In a bid to push adoption of CNG vehicles in the personal mobility space, the petroleum and natural gas ministry last year announced plans to set up 10,000 CNG distribution outlets in 10 years. It is estimated that the country will save nearly Rs 2 lakh crore in oil imports if personal car users switched to CNG vehicles.
According to Bhargava, factory-made CNG vehicles cost substantially more than those retrofitted with kits - usually with imported parts - because of taxes and manufacturing costs but are comparatively safer. "To promote Make in India, the government must encourage factory-fitted CNG vehicles," he said, adding that CNG kits should be made in India.
In line with its plans to replace diesel with CNG, the company increased production of CNG-powered vehicles by 40 per cent last fiscal and is in the process of raising it by another 50 per cent this year.
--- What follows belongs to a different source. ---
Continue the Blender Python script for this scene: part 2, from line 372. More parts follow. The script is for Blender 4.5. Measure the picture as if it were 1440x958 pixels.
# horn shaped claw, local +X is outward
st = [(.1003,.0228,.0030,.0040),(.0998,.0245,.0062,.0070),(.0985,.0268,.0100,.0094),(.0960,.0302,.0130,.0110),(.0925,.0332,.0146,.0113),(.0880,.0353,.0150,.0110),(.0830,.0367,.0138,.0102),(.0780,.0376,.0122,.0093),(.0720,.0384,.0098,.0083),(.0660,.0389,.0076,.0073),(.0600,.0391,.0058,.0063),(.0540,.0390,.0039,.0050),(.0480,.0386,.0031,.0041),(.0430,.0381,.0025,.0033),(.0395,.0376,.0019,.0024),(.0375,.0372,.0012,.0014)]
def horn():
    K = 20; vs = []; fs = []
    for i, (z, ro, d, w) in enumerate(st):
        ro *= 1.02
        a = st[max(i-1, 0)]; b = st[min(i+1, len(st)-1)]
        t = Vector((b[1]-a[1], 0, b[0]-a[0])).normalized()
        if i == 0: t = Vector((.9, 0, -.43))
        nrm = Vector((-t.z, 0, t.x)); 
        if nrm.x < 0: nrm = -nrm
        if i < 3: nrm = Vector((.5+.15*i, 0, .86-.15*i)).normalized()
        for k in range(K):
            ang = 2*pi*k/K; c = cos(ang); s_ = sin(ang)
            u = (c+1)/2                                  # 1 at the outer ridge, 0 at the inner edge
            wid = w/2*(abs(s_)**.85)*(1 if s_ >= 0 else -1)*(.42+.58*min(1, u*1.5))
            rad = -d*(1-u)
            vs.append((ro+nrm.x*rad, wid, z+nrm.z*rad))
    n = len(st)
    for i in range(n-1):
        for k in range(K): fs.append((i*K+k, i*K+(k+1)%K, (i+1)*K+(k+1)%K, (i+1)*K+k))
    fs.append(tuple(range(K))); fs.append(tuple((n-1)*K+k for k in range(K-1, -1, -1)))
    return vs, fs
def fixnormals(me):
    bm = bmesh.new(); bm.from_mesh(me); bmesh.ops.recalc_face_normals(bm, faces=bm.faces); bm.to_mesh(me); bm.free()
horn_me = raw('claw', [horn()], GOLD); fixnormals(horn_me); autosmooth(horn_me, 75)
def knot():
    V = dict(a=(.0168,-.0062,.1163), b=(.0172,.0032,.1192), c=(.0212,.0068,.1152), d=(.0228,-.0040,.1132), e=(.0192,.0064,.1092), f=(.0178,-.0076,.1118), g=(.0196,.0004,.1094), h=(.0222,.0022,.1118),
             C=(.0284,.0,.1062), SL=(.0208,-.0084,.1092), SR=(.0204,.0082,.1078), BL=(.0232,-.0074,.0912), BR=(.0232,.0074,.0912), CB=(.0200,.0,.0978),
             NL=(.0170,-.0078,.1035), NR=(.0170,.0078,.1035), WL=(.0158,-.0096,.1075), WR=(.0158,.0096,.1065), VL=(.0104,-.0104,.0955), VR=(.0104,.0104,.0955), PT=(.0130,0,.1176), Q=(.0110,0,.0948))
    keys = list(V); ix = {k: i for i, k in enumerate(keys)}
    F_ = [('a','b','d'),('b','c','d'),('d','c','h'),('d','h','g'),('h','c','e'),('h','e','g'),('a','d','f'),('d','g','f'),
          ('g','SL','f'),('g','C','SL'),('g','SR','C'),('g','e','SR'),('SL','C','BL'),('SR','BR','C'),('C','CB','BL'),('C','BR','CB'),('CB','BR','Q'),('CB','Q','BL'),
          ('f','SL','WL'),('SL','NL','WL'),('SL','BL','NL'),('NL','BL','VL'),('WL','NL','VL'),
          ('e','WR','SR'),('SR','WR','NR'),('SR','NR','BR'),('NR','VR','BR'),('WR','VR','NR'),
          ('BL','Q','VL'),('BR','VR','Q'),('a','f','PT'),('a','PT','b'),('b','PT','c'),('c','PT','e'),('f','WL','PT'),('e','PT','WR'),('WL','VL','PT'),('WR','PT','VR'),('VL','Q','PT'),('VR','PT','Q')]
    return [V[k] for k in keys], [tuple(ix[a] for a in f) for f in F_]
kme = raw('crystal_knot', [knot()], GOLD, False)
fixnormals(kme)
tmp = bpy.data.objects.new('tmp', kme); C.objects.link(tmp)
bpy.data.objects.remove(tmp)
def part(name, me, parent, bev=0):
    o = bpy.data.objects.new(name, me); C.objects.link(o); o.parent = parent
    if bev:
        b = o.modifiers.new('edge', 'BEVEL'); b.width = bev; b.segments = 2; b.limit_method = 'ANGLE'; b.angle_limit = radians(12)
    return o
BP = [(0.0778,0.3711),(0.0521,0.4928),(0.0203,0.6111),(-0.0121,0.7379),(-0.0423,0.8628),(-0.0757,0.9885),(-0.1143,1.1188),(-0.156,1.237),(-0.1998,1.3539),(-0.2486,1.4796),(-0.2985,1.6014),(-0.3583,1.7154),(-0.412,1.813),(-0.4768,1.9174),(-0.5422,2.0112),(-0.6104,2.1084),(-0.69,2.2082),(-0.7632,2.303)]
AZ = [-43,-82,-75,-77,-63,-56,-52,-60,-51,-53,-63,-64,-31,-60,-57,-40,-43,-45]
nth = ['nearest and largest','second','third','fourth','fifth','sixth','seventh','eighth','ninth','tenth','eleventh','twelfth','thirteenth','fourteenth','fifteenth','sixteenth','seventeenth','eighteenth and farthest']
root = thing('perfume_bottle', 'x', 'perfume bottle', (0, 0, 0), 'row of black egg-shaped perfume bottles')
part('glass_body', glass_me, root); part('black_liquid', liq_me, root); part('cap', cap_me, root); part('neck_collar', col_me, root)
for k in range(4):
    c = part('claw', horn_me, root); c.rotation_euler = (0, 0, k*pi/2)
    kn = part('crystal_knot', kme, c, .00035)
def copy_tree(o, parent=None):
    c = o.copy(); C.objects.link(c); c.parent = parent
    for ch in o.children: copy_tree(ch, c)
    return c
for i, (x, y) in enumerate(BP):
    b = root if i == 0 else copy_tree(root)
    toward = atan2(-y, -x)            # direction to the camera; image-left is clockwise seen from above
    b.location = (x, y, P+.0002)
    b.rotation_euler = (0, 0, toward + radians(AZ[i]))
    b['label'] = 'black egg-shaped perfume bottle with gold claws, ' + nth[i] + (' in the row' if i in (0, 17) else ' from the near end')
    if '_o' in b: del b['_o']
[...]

Maruti Suzuki sold 31,000 CNG vehicles in the first four months of the current fiscal year. CNG distribution outlets currently are mostly located in Delhi, Mumbai and Gujarat, and in these states CNG variants reportedly account for about 30 per cent of the sales of each model.
The company is going through turbulent times at present. On Monday MIS said in a regulatory filing that it has cut its production by 34 per cent year-on-year (y-o-y) in August, the seventh consecutive month in which it trimmed output. It informed the bourses that the company produced a total of 1,11,370 units in August 2019 as compared to 168,725 units produced in the same month last year.
The mini segment, which comprises cars like Alto and old WagonR, saw the steepest decline of 62.93 per cent with the company producing just 13,814 units against 37,268 units rolled out in the year-ago period. The total production of mini and compact segment cars in its portfolio dropped by 34.1 per cent to 80,909 units, it added.